▶ EXERCISE OBJECTIVE:
Can you write out all of the material below, word for word?

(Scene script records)

-=-=-=-=-

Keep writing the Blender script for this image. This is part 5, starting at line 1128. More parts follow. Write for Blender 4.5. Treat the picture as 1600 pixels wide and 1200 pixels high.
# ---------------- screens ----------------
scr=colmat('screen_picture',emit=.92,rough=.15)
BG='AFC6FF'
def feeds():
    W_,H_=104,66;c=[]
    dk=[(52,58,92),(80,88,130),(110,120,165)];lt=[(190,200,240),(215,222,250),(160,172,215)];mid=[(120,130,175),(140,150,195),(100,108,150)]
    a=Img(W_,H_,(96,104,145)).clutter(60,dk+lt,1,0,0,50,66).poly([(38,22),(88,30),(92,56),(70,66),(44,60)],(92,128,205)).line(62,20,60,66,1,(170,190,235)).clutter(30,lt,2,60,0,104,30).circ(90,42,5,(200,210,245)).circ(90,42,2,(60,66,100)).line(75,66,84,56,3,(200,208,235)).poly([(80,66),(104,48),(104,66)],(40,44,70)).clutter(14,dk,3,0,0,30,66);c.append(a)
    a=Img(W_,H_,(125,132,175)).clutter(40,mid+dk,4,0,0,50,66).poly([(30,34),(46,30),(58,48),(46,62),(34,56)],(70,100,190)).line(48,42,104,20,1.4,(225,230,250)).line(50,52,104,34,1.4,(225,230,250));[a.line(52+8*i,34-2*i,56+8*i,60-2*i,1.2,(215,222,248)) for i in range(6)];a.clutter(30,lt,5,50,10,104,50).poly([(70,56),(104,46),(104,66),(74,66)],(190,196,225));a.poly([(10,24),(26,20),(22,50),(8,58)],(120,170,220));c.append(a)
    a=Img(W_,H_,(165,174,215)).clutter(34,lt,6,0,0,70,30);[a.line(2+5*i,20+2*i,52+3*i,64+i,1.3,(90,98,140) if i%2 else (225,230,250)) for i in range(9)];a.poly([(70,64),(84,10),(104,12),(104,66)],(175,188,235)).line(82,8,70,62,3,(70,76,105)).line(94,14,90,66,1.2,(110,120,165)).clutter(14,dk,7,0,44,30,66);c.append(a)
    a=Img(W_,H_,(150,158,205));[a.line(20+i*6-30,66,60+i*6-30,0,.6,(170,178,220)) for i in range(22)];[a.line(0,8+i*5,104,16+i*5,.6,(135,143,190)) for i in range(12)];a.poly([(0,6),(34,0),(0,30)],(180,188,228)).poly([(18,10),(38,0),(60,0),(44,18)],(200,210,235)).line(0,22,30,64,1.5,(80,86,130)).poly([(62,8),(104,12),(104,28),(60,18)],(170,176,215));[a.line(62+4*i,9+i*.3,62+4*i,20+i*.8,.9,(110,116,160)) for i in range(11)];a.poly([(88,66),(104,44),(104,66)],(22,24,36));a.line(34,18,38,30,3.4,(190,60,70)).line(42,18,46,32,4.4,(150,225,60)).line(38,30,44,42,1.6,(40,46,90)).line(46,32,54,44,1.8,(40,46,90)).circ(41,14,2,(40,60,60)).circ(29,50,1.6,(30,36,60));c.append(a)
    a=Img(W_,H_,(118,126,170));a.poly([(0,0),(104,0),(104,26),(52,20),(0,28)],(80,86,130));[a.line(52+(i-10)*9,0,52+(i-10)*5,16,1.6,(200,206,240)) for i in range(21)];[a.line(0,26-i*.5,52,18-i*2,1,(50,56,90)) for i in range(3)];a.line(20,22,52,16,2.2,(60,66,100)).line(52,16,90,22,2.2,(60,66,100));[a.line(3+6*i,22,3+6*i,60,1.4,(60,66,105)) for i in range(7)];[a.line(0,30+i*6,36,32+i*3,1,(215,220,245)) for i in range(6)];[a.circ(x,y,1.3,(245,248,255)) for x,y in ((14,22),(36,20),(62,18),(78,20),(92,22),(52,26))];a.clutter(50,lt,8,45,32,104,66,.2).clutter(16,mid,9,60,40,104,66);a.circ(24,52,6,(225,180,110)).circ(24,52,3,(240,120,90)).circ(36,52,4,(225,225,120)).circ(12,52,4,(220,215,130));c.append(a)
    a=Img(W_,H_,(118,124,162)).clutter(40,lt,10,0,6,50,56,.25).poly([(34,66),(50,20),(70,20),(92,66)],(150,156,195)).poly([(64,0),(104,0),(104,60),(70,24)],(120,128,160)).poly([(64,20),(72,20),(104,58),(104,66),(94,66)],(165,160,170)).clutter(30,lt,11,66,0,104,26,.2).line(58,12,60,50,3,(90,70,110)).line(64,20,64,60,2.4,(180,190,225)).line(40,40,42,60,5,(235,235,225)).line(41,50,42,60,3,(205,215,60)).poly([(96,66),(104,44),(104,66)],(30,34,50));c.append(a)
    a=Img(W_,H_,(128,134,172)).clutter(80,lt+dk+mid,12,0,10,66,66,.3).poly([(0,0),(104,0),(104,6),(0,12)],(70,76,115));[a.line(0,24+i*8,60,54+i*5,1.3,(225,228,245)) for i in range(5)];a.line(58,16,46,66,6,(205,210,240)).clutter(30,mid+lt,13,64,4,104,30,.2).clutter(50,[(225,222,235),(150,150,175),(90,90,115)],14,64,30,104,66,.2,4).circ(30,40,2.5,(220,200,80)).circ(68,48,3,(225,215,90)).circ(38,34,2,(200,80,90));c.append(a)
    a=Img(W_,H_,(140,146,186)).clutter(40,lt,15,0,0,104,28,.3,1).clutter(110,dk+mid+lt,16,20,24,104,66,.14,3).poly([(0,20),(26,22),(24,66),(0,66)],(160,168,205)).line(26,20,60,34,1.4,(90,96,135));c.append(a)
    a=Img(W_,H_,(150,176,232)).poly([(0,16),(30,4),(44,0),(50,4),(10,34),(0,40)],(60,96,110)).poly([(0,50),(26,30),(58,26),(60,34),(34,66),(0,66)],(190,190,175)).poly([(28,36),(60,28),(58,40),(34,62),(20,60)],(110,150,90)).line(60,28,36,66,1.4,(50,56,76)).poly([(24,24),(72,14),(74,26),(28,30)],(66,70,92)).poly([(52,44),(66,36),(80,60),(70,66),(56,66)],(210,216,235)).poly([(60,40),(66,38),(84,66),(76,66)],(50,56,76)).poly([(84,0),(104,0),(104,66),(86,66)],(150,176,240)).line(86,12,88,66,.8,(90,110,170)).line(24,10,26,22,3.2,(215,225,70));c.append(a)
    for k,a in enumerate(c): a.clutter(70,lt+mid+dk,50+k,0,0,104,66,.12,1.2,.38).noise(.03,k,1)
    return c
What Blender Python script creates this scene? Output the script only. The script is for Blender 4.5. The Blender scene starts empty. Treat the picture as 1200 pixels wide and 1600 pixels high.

-=-=-=-=-

▶ OUTPUT OF THE EXERCISE:
Keep writing the Blender script for this image. This is part 5, starting at line 1128. More parts follow. Write for Blender 4.5. Treat the picture as 1600 pixels wide and 1200 pixels high.
# ---------------- screens ----------------
scr=colmat('screen_picture',emit=.92,rough=.15)
BG='AFC6FF'
def feeds():
    W_,H_=104,66;c=[]
    dk=[(52,58,92),(80,88,130),(110,120,165)];lt=[(190,200,240),(215,222,250),(160,172,215)];mid=[(120,130,175),(140,150,195),(100,108,150)]
    a=Img(W_,H_,(96,104,145)).clutter(60,dk+lt,1,0,0,50,66).poly([(38,22),(88,30),(92,56),(70,66),(44,60)],(92,128,205)).line(62,20,60,66,1,(170,190,235)).clutter(30,lt,2,60,0,104,30).circ(90,42,5,(200,210,245)).circ(90,42,2,(60,66,100)).line(75,66,84,56,3,(200,208,235)).poly([(80,66),(104,48),(104,66)],(40,44,70)).clutter(14,dk,3,0,0,30,66);c.append(a)
    a=Img(W_,H_,(125,132,175)).clutter(40,mid+dk,4,0,0,50,66).poly([(30,34),(46,30),(58,48),(46,62),(34,56)],(70,100,190)).line(48,42,104,20,1.4,(225,230,250)).line(50,52,104,34,1.4,(225,230,250));[a.line(52+8*i,34-2*i,56+8*i,60-2*i,1.2,(215,222,248)) for i in range(6)];a.clutter(30,lt,5,50,10,104,50).poly([(70,56),(104,46),(104,66),(74,66)],(190,196,225));a.poly([(10,24),(26,20),(22,50),(8,58)],(120,170,220));c.append(a)
    a=Img(W_,H_,(165,174,215)).clutter(34,lt,6,0,0,70,30);[a.line(2+5*i,20+2*i,52+3*i,64+i,1.3,(90,98,140) if i%2 else (225,230,250)) for i in range(9)];a.poly([(70,64),(84,10),(104,12),(104,66)],(175,188,235)).line(82,8,70,62,3,(70,76,105)).line(94,14,90,66,1.2,(110,120,165)).clutter(14,dk,7,0,44,30,66);c.append(a)
    a=Img(W_,H_,(150,158,205));[a.line(20+i*6-30,66,60+i*6-30,0,.6,(170,178,220)) for i in range(22)];[a.line(0,8+i*5,104,16+i*5,.6,(135,143,190)) for i in range(12)];a.poly([(0,6),(34,0),(0,30)],(180,188,228)).poly([(18,10),(38,0),(60,0),(44,18)],(200,210,235)).line(0,22,30,64,1.5,(80,86,130)).poly([(62,8),(104,12),(104,28),(60,18)],(170,176,215));[a.line(62+4*i,9+i*.3,62+4*i,20+i*.8,.9,(110,116,160)) for i in range(11)];a.poly([(88,66),(104,44),(104,66)],(22,24,36));a.line(34,18,38,30,3.4,(190,60,70)).line(42,18,46,32,4.4,(150,225,60)).line(38,30,44,42,1.6,(40,46,90)).line(46,32,54,44,1.8,(40,46,90)).circ(41,14,2,(40,60,60)).circ(29,50,1.6,(30,36,60));c.append(a)
    a=Img(W_,H_,(118,126,170));a.poly([(0,0),(104,0),(104,26),(52,20),(0,28)],(80,86,130));[a.line(52+(i-10)*9,0,52+(i-10)*5,16,1.6,(200,206,240)) for i in range(21)];[a.line(0,26-i*.5,52,18-i*2,1,(50,56,90)) for i in range(3)];a.line(20,22,52,16,2.2,(60,66,100)).line(52,16,90,22,2.2,(60,66,100));[a.line(3+6*i,22,3+6*i,60,1.4,(60,66,105)) for i in range(7)];[a.line(0,30+i*6,36,32+i*3,1,(215,220,245)) for i in range(6)];[a.circ(x,y,1.3,(245,248,255)) for x,y in ((14,22),(36,20),(62,18),(78,20),(92,22),(52,26))];a.clutter(50,lt,8,45,32,104,66,.2).clutter(16,mid,9,60,40,104,66);a.circ(24,52,6,(225,180,110)).circ(24,52,3,(240,120,90)).circ(36,52,4,(225,225,120)).circ(12,52,4,(220,215,130));c.append(a)
    a=Img(W_,H_,(118,124,162)).clutter(40,lt,10,0,6,50,56,.25).poly([(34,66),(50,20),(70,20),(92,66)],(150,156,195)).poly([(64,0),(104,0),(104,60),(70,24)],(120,128,160)).poly([(64,20),(72,20),(104,58),(104,66),(94,66)],(165,160,170)).clutter(30,lt,11,66,0,104,26,.2).line(58,12,60,50,3,(90,70,110)).line(64,20,64,60,2.4,(180,190,225)).line(40,40,42,60,5,(235,235,225)).line(41,50,42,60,3,(205,215,60)).poly([(96,66),(104,44),(104,66)],(30,34,50));c.append(a)
    a=Img(W_,H_,(128,134,172)).clutter(80,lt+dk+mid,12,0,10,66,66,.3).poly([(0,0),(104,0),(104,6),(0,12)],(70,76,115));[a.line(0,24+i*8,60,54+i*5,1.3,(225,228,245)) for i in range(5)];a.line(58,16,46,66,6,(205,210,240)).clutter(30,mid+lt,13,64,4,104,30,.2).clutter(50,[(225,222,235),(150,150,175),(90,90,115)],14,64,30,104,66,.2,4).circ(30,40,2.5,(220,200,80)).circ(68,48,3,(225,215,90)).circ(38,34,2,(200,80,90));c.append(a)
    a=Img(W_,H_,(140,146,186)).clutter(40,lt,15,0,0,104,28,.3,1).clutter(110,dk+mid+lt,16,20,24,104,66,.14,3).poly([(0,20),(26,22),(24,66),(0,66)],(160,168,205)).line(26,20,60,34,1.4,(90,96,135));c.append(a)
    a=Img(W_,H_,(150,176,232)).poly([(0,16),(30,4),(44,0),(50,4),(10,34),(0,40)],(60,96,110)).poly([(0,50),(26,30),(58,26),(60,34),(34,66),(0,66)],(190,190,175)).poly([(28,36),(60,28),(58,40),(34,62),(20,60)],(110,150,90)).line(60,28,36,66,1.4,(50,56,76)).poly([(24,24),(72,14),(74,26),(28,30)],(66,70,92)).poly([(52,44),(66,36),(80,60),(70,66),(56,66)],(210,216,235)).poly([(60,40),(66,38),(84,66),(76,66)],(50,56,76)).poly([(84,0),(104,0),(104,66),(86,66)],(150,176,240)).line(86,12,88,66,.8,(90,110,170)).line(24,10,26,22,3.2,(215,225,70));c.append(a)
    for k,a in enumerate(c): a.clutter(70,lt+mid+dk,50+k,0,0,104,66,.12,1.2,.38).noise(.03,k,1)
    return c
What Blender Python script creates this scene? Output the script only. The script is for Blender 4.5. The Blender scene starts empty. Treat the picture as 1200 pixels wide and 1600 pixels high.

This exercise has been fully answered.